Essaimer vers le reste du continent

Venus d’écoles négligées sous l’apartheid, les étudiants de «Cida» mettent en tout cas les bouchées doubles : ils passent trois fois plus de temps qu’ailleurs dans les salles de classe pour combler leurs lacunes. «On consacre beaucoup de temps individuel avec chaque élève», ajoute Fred Andongndou, un professeur de marketing, lui aussi Camerounais. Le taux de réussite pour le BBA (entre 60 et 80 %) témoigne du succès de la formule. Deux-tiers des diplômés trouvent un emploi dès leur sortie. «Il leur faut plus de temps que d’autres pour trouver leurs marques, reconnaît Stelogane Manchidi de la société Investec. Mais ils sont incroyablement motivés : la plupart sont les premiers de leur famille à avoir décroché un diplôme et à gagner un bon salaire».

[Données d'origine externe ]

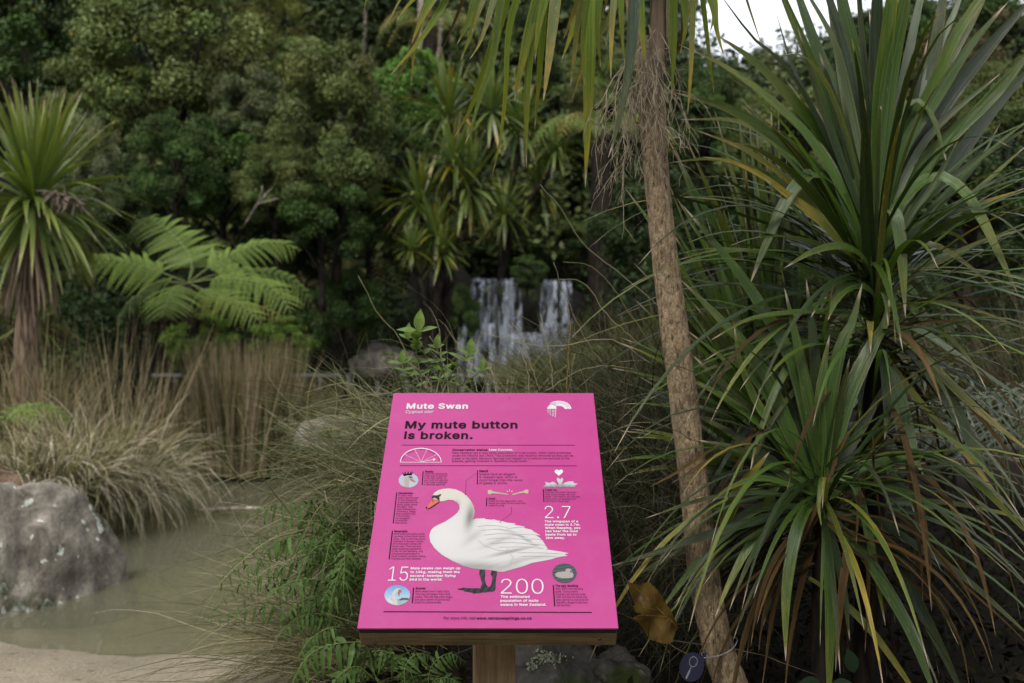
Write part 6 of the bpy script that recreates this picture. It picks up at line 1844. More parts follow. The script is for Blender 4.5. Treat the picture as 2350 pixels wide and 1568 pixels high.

Le collège Cida (dont le nouveau recteur n’est autre que la femme du… président Thabo Mbeki !) espère s’autofinancer d’ici trois à cinq ans  grâce, notamment, à la création de fonds d’investissements et à un système de parrainage par les anciens étudiants. «Nous aimerions aussi créer des petits collèges ruraux, écologiques», ajoute Blecher. Un premier a déjà été ouvert dans le sud du pays, à Knysna. Le campus Cida devrait aussi accueillir des étudiants d’Afrique francophone dans les années à venir. Avec l’espoir d’essaimer dans les pays voisins, puis le reste du continent.